Parametric optimization of a newly developed magnetorheological honing process for internal finishing of EN-31 cylindrical workpieces

Abstract

The magnetorheological honing process is developed to meet the industrial needs of the inner surface nano-finishing of cylindrical components with different diameters. The process utilizes the magnetorheological honing tool which constitutes four radial polarized curved permanent magnet strips. The outer surface of the MR honing tool i.e. curved permanent magnet strips has the flexibility to move radially inwards or outwards according to the requirement of the diameter of the cylindrical inner surface to be finished. In the present paper, the response surface methodology is utilized to plan and evaluate the effects of various process variables on percentage change in surface roughness (Ra) value for the finishing of EN-31 cylindrical workpieces. The EN-31 material has its extensive applications in industry for manufacturing cylindrical dies and moulds for various cylindrical plastic products.
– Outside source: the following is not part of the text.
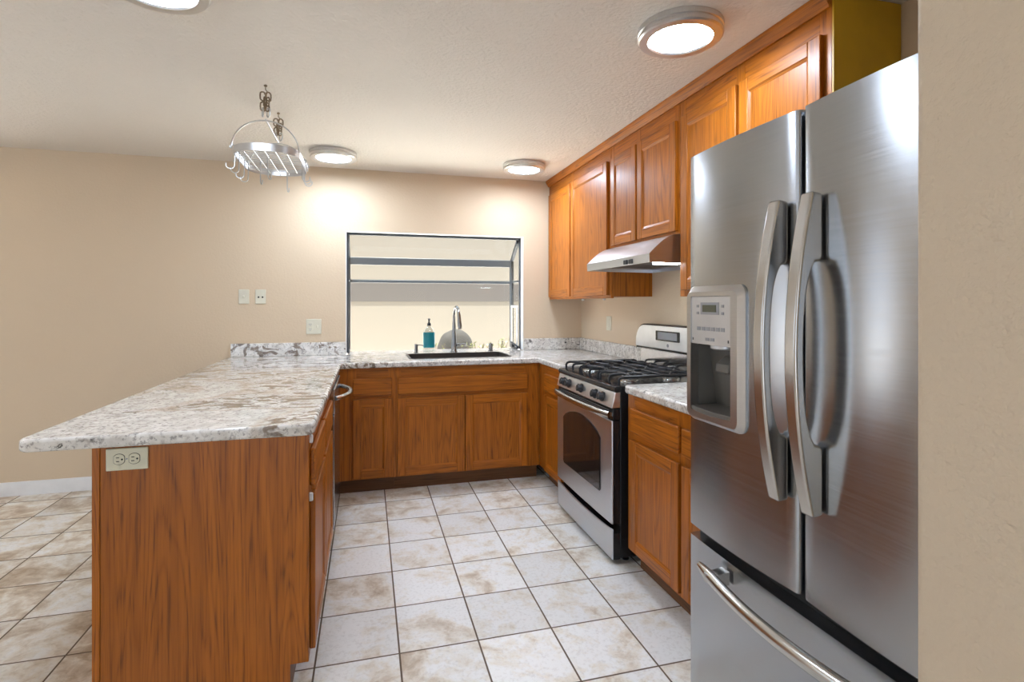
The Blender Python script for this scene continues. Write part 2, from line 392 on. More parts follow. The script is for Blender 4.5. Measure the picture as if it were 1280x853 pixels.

The experimental analysis concluded that the percentage change in Ra value is mostly contributed by the working gap succeeded by the MR honing tool rotational speed, the percentage concentration of SiC particles, the MR honing tool reciprocation speed and the percentage concentration of carbonyl iron particles. With the identified optimum process parameters, experimentations have been performed and least Ra value of 95 nm is obtained from the initial value of 476 nm in finishing time of 120 min. Further to observe the finishing performed by the process over the surface, the scanning electron microscopy (SEM) test is performed.